Artificial Intelligence (AI) is rapidly reshaping arbitration, from increasing research efficiency to automating document review. While AI saves time and money, it also raises concerns about transparency, bias, privacy, and understandability. While an AI guideline accepted by the major arbitration institutions may not solve all of these concerns, it could mitigate some salient ones. It would thus be beneficial to the whole of the arbitration industry to follow the example of the Silicon Valley Arbitration and Mediation Center, which drafted and published 2023 AI Guidelines. First, however, these institutions require a clear grasp of the largest problems with AI in arbitration.

Key Challenges

  1. Transparency and Explainability: AI algorithms often operate in difficult to understand ways. When an AI tool is used in arbitration, parties must understand how and where it was used so that they may verify its training set information and have confidence in its results. Opaque AI algorithms, sometimes called "black box" systems, threaten transparency due to their lack of explainability.
  2. Bias and Fairness: AI systems learn from historical data, which may contain biases. If an AI model is trained on biased data, it could produce biased results. One challenge is that the best, least biased data set candidates are confidential. This problem is unlikely to be solvable with masses of low-quality general data because arbitration is a highly specialized field where mass data is more likely to degrade program usability than improve it.
  3. Data Privacy and Confidentiality: Arbitration information is generally sensitive and confidential. Some AI tools may introduce risks related to data security and breaches of confidentiality, whether accidental data exposure or intentional data breaches. There may even be a problem with competing arbitration institutions seeking each other's confidential data to improve their own tool's training set. 
  4. Accountability and Liability: When AI tools contribute to arbitration decisions, regardless of the tool used, questions of responsibility arise. Clear guidelines should outline liability for AI-related errors, whether for tool developers, users, or arbitrators relying on AI insights.

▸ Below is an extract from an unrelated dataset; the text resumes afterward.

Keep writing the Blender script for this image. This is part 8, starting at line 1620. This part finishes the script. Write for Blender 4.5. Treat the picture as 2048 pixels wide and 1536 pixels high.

Potential solutions and approaches

  1. Explainable AI: Explainable AI (XAI) is a form of AI that "implements specific techniques and methods to ensure that each decision made during the ML [machine learning] process can be traced and explained." XAI models allow arbitrators and parties to trace their decision paths and feel more secure in their usages. For example, institutions may limit the scope and modes of thought available to the AI through techniques such as DeepLIFT, "which compares the activation of each neuron to its reference neuron and shows a traceable link between each activated neuron and even shows dependencies between them."
  2. Excluding some tools: Limiting the set of acceptable AI tools used in arbitration may reduce fears about losing confidentiality. Institutions may want to go further and choose to only allow internally built tools to be used. 
  3. Data Augmentation: The need to limit the uses of external AI tools or limit training sets to internal data may result in small data sets, a common problem with AI. This, however, may be solved organically over time as more disputes come in or if Arbitration institutions come to some sort of agreement to share data for the limited and explicit purpose of training AI arbitration tools. However, if this is not a viable solution because of confidentiality concerns, institutions may choose to augment their data. Data augmentation is a strategy to train an AI with a shallow data pool by manually feeding it additional data. Arbitration institutions may, for example, create hypothetical disputes for actual arbitrators to decide in order to add high-quality training data. 
  4. Admission of bias: AI bias is generally damaging because it's made of human biases and "rules" that humans create. However, in law, unlike other fields, those biases are somewhat a part of the system due to subtle, inherent human biases. As such, rather than completely removing these biases that may exist in the dispute history (which is likely impossible), parties using AI should preface their findings with a disclaimer that AI trained on human biases is naturally biased.
  5. Data protection: Given the confidential nature of arbitration, protecting parties' data and identities is paramount. This means that any guidelines must prioritize the safety and security of data regarding both the parties currently at arbitration and parties whose past arbitration decisions are being used as training data. This may take multiple forms, from institutions only making their data available to their own internal tools to the creation of new organizations with the sole purpose of training arbitration tools on cross-institutional data while maintaining inter-institutional confidentiality. 

Conclusion

With the continual growth of AI and with governing bodies such as the European Union calling certain AI systems in alternative dispute resolutions "high risk," the need for broadly accepted AI guidelines becomes ever clearer. Though these guidelines will inevitably fall short of fixing all AI errors and concerns within arbitration, they may provide a framework that can be used to address unforeseen problems in the future. Thus it is imperative to the health of the arbitration industry that a uniform set of standards be created as soon as possible. In doing so, arbitration institutions may get a handle on the situation while the technology is still in its infancy rather than wait to create standards once the technology has matured and becomes too complex to govern effectively.